2.17. Op grond van bovenstaande overwegingen concludeert de rechtbank dat de door verweerder verleende vrijstelling voor het bouwplan zoals dat is aangevraagd en zoals daarvan blijkt uit de bijbehorende bouwtekeningen, in rechte stand houdt.
2.18. Nu voor het overige niet is gesteld en ook niet gebleken is van strijd met artikel 44 van de Woningwet, is verweerder terecht overgegaan tot verlening van de voor het bouwplan benodigde bouwvergunning.
2.19. Het door eiser ingestelde beroep komt dan ook niet voor honorering in aanmerking en dient ongegrond te worden verklaard.
gelet op het bepaalde in artikel 8:70 van de Algemene wet bestuursrecht;
verklaart het beroep ongegrond.
Aldus gedaan door mrs. T.M. Schelfhout, P.J. Voncken en L.M.J.A. van Hövell tot Westerflier-Dassen (voorzitter), in tegenwoordigheid van J.N. Buddeke als griffier en in het openbaar uitgesproken op 1 september 2008.

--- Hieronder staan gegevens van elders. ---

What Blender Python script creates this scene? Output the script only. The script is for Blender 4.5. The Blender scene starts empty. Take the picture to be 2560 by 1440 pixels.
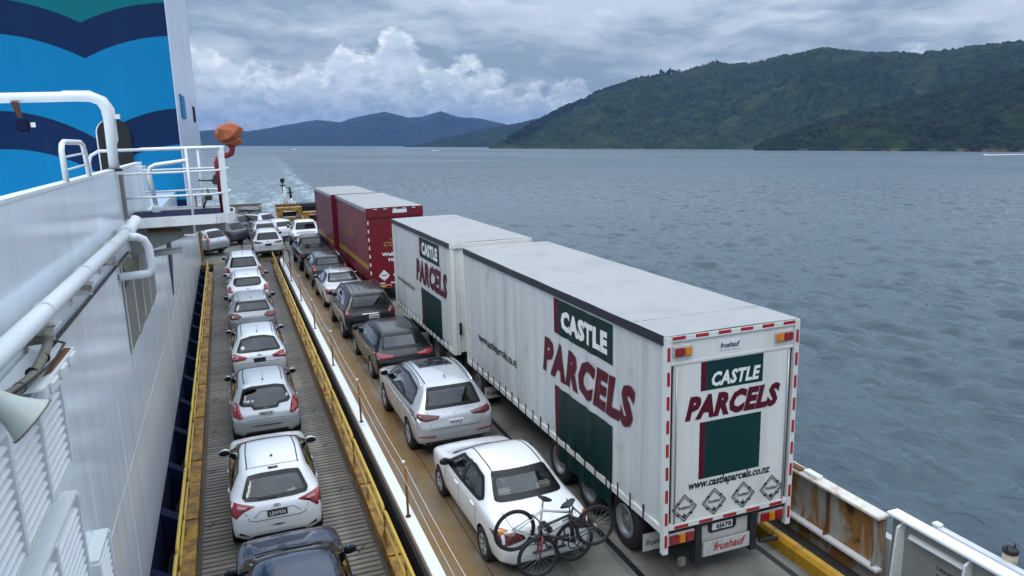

Voor eensluidend afschrift:
de wnd. griffier:
verzonden op: 4 september 2008
Een belanghebbende en het bestuursorgaan kunnen tegen deze uitspraak binnen zes weken na de datum van verzending van deze uitspraak hoger beroep instellen bij de Afdeling bestuursrechtspraak van de Raad van State, Postbus 20019, 2500 EA Den Haag. Ingevolge artikel 6:5 van de Awb bevat het beroepschrift een of meer grieven tegen de uitspraak en moet een afschrift van de uitspraak bij het beroepschrift worden overgelegd.